§ **Information provided**:
────────

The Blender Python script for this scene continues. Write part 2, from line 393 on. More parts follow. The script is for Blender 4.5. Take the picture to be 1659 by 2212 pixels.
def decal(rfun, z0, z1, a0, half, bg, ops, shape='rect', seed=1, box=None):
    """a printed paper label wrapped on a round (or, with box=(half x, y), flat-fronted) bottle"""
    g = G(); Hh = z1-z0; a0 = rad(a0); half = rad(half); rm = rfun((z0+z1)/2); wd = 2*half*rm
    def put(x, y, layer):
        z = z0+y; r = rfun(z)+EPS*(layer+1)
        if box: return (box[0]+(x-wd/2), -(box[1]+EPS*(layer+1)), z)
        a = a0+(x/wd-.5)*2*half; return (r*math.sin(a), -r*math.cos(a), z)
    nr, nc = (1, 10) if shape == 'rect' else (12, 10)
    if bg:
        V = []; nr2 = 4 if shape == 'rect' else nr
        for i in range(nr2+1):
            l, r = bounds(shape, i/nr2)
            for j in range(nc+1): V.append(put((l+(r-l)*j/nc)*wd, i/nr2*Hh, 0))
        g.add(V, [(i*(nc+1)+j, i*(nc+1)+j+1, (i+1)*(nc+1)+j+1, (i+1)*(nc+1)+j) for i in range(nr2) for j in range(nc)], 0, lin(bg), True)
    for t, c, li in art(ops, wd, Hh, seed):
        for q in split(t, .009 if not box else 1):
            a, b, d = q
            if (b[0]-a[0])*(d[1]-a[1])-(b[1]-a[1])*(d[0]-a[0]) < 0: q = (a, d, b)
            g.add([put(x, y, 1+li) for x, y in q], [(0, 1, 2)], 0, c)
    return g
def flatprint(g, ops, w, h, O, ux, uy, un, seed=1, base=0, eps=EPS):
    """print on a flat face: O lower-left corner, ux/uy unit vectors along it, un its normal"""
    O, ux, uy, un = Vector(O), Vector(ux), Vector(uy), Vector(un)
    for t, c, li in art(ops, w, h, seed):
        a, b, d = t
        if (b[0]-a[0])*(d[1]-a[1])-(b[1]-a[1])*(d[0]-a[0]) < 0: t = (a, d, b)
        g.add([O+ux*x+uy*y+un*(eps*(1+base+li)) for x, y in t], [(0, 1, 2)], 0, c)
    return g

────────

§ **Your instructions**: Working from the material above, retype it in its entirety without change.

§ **Answer to this exercise**:
The Blender Python script for this scene continues. Write part 2, from line 393 on. More parts follow. The script is for Blender 4.5. Take the picture to be 1659 by 2212 pixels.
def decal(rfun, z0, z1, a0, half, bg, ops, shape='rect', seed=1, box=None):
    """a printed paper label wrapped on a round (or, with box=(half x, y), flat-fronted) bottle"""
    g = G(); Hh = z1-z0; a0 = rad(a0); half = rad(half); rm = rfun((z0+z1)/2); wd = 2*half*rm
    def put(x, y, layer):
        z = z0+y; r = rfun(z)+EPS*(layer+1)
        if box: return (box[0]+(x-wd/2), -(box[1]+EPS*(layer+1)), z)
        a = a0+(x/wd-.5)*2*half; return (r*math.sin(a), -r*math.cos(a), z)
    nr, nc = (1, 10) if shape == 'rect' else (12, 10)
    if bg:
        V = []; nr2 = 4 if shape == 'rect' else nr
        for i in range(nr2+1):
            l, r = bounds(shape, i/nr2)
            for j in range(nc+1): V.append(put((l+(r-l)*j/nc)*wd, i/nr2*Hh, 0))
        g.add(V, [(i*(nc+1)+j, i*(nc+1)+j+1, (i+1)*(nc+1)+j+1, (i+1)*(nc+1)+j) for i in range(nr2) for j in range(nc)], 0, lin(bg), True)
    for t, c, li in art(ops, wd, Hh, seed):
        for q in split(t, .009 if not box else 1):
            a, b, d = q
            if (b[0]-a[0])*(d[1]-a[1])-(b[1]-a[1])*(d[0]-a[0]) < 0: q = (a, d, b)
            g.add([put(x, y, 1+li) for x, y in q], [(0, 1, 2)], 0, c)
    return g
def flatprint(g, ops, w, h, O, ux, uy, un, seed=1, base=0, eps=EPS):
    """print on a flat face: O lower-left corner, ux/uy unit vectors along it, un its normal"""
    O, ux, uy, un = Vector(O), Vector(ux), Vector(uy), Vector(un)
    for t, c, li in art(ops, w, h, seed):
        a, b, d = t
        if (b[0]-a[0])*(d[1]-a[1])-(b[1]-a[1])*(d[0]-a[0]) < 0: t = (a, d, b)
        g.add([O+ux*x+uy*y+un*(eps*(1+base+li)) for x, y in t], [(0, 1, 2)], 0, c)
    return g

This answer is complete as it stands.